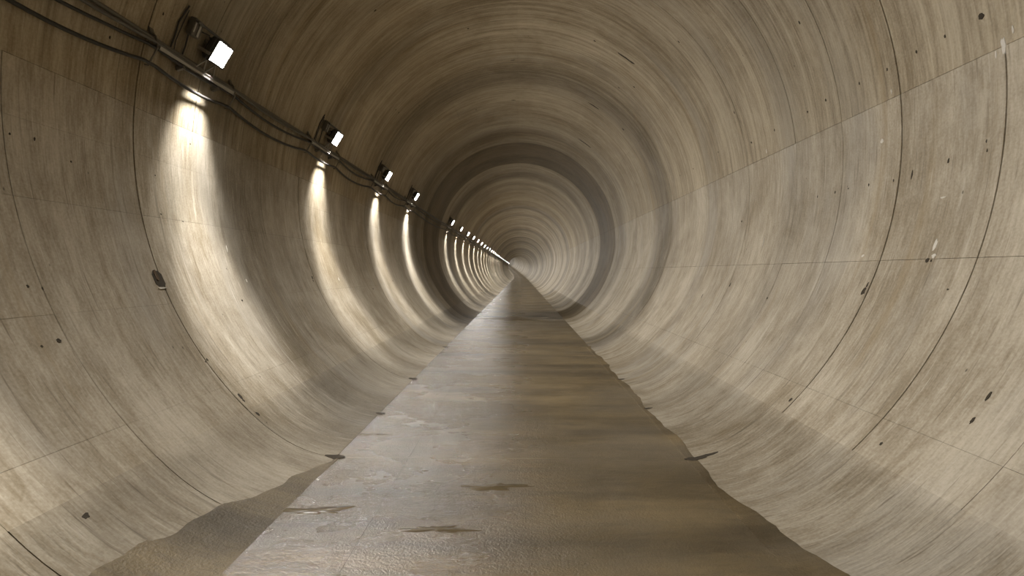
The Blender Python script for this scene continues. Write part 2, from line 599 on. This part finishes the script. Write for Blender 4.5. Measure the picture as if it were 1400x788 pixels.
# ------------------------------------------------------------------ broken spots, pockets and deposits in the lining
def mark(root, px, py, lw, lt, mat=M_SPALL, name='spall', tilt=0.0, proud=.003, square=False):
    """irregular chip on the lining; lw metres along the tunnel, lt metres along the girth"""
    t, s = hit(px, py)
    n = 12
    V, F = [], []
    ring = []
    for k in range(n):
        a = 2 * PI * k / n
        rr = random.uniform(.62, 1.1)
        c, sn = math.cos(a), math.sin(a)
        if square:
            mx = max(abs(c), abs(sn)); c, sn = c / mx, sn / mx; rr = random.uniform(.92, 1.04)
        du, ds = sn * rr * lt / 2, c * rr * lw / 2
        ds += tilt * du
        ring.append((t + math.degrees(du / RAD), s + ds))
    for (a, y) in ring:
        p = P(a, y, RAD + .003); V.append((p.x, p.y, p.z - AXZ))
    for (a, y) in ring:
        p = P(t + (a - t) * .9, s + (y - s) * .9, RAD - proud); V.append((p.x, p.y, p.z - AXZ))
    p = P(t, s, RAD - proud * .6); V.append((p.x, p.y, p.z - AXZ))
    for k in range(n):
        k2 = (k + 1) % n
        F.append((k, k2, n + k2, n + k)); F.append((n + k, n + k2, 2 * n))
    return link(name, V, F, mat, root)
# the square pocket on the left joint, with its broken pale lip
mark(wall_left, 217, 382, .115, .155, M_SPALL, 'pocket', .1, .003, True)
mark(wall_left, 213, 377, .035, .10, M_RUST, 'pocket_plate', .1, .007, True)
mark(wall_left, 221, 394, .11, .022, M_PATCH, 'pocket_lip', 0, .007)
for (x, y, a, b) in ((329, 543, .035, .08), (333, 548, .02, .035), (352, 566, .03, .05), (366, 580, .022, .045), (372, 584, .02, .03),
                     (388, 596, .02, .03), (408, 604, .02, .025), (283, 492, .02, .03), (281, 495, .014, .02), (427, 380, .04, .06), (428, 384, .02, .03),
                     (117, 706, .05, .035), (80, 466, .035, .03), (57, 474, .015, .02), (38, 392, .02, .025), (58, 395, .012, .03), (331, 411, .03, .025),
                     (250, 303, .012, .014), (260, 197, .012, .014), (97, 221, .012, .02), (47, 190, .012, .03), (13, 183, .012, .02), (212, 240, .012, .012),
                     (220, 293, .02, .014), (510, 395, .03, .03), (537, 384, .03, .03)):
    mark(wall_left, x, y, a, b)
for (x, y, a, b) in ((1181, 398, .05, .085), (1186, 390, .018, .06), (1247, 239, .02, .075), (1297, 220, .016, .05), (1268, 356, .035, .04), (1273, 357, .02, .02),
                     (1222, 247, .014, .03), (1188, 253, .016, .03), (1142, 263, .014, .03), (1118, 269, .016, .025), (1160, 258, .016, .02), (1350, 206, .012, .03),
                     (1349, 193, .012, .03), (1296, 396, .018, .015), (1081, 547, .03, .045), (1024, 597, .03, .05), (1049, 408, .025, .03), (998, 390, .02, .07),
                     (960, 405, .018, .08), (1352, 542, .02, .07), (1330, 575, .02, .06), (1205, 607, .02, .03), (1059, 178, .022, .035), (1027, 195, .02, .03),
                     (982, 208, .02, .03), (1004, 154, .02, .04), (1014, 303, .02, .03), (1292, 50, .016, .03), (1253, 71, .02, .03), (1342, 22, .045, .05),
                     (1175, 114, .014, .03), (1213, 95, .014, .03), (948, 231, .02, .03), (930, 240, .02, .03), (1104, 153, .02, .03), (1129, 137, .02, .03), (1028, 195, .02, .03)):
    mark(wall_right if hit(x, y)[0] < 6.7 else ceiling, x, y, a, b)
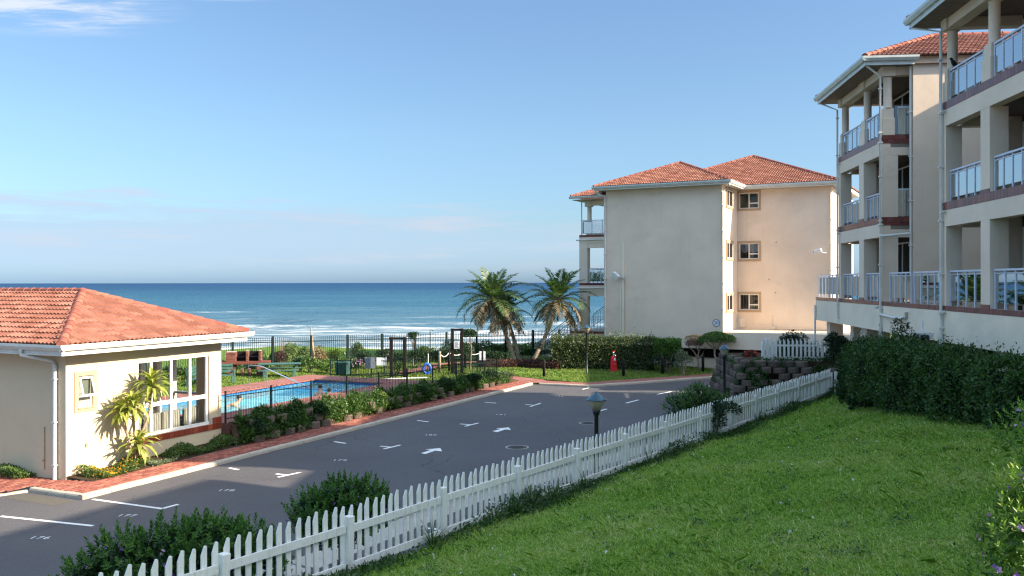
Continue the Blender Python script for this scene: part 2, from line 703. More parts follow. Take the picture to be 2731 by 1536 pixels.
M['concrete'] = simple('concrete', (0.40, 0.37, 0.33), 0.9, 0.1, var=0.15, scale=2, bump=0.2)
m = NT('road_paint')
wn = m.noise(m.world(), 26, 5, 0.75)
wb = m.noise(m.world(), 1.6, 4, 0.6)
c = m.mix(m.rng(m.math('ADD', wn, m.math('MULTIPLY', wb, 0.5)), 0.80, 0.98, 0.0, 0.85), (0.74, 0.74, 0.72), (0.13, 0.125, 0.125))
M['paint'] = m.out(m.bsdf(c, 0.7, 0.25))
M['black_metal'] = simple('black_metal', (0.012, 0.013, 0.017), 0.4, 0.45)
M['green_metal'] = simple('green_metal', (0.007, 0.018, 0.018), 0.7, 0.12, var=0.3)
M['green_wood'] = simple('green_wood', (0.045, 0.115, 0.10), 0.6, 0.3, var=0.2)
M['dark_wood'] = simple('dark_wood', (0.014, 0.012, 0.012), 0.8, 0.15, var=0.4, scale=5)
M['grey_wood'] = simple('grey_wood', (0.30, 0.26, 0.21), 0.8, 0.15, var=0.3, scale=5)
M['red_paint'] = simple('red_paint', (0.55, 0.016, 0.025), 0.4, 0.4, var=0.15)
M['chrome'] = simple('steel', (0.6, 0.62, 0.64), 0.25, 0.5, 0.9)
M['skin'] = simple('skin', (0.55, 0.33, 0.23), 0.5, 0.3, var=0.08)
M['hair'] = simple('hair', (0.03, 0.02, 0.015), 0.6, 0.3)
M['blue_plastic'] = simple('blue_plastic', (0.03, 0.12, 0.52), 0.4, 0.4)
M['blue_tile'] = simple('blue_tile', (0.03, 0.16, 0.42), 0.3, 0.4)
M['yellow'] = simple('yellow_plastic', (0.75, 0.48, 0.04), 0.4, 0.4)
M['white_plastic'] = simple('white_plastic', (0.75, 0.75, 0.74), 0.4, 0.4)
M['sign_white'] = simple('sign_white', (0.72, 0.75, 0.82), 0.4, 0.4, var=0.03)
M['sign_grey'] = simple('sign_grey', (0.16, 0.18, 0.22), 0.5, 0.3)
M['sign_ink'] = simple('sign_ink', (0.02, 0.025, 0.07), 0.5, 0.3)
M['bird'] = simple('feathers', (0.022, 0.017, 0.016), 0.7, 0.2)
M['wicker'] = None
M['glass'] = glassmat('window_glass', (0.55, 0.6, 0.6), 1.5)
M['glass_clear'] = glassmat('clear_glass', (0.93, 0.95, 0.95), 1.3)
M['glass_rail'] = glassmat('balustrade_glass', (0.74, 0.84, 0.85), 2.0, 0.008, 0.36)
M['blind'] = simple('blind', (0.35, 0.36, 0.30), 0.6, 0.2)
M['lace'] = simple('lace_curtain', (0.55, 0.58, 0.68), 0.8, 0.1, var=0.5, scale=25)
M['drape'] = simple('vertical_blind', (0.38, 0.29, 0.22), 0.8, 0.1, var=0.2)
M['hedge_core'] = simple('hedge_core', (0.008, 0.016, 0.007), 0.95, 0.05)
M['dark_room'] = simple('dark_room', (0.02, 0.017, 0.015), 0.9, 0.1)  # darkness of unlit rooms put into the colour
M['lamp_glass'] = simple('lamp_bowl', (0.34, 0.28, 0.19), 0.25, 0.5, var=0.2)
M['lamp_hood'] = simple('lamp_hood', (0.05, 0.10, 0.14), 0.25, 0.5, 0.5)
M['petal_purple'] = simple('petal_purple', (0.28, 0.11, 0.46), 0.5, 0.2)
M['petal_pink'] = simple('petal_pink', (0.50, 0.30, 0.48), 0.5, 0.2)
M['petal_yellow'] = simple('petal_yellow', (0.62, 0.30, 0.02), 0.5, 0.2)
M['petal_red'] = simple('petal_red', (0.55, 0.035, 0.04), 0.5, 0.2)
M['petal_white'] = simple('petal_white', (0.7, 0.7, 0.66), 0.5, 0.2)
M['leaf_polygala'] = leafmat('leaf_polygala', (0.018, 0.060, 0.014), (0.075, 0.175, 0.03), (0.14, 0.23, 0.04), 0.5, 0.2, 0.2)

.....

**Directions for this task**
All lines from the one with "0.007), 0.95, 0.05)" through the final line above are to be quoted exactly; quote no other line.

**Answer for this exercise**
M['hedge_core'] = simple('hedge_core', (0.008, 0.016, 0.007), 0.95, 0.05)
M['dark_room'] = simple('dark_room', (0.02, 0.017, 0.015), 0.9, 0.1)  # darkness of unlit rooms put into the colour
M['lamp_glass'] = simple('lamp_bowl', (0.34, 0.28, 0.19), 0.25, 0.5, var=0.2)
M['lamp_hood'] = simple('lamp_hood', (0.05, 0.10, 0.14), 0.25, 0.5, 0.5)
M['petal_purple'] = simple('petal_purple', (0.28, 0.11, 0.46), 0.5, 0.2)
M['petal_pink'] = simple('petal_pink', (0.50, 0.30, 0.48), 0.5, 0.2)
M['petal_yellow'] = simple('petal_yellow', (0.62, 0.30, 0.02), 0.5, 0.2)
M['petal_red'] = simple('petal_red', (0.55, 0.035, 0.04), 0.5, 0.2)
M['petal_white'] = simple('petal_white', (0.7, 0.7, 0.66), 0.5, 0.2)
M['leaf_polygala'] = leafmat('leaf_polygala', (0.018, 0.060, 0.014), (0.075, 0.175, 0.03), (0.14, 0.23, 0.04), 0.5, 0.2, 0.2)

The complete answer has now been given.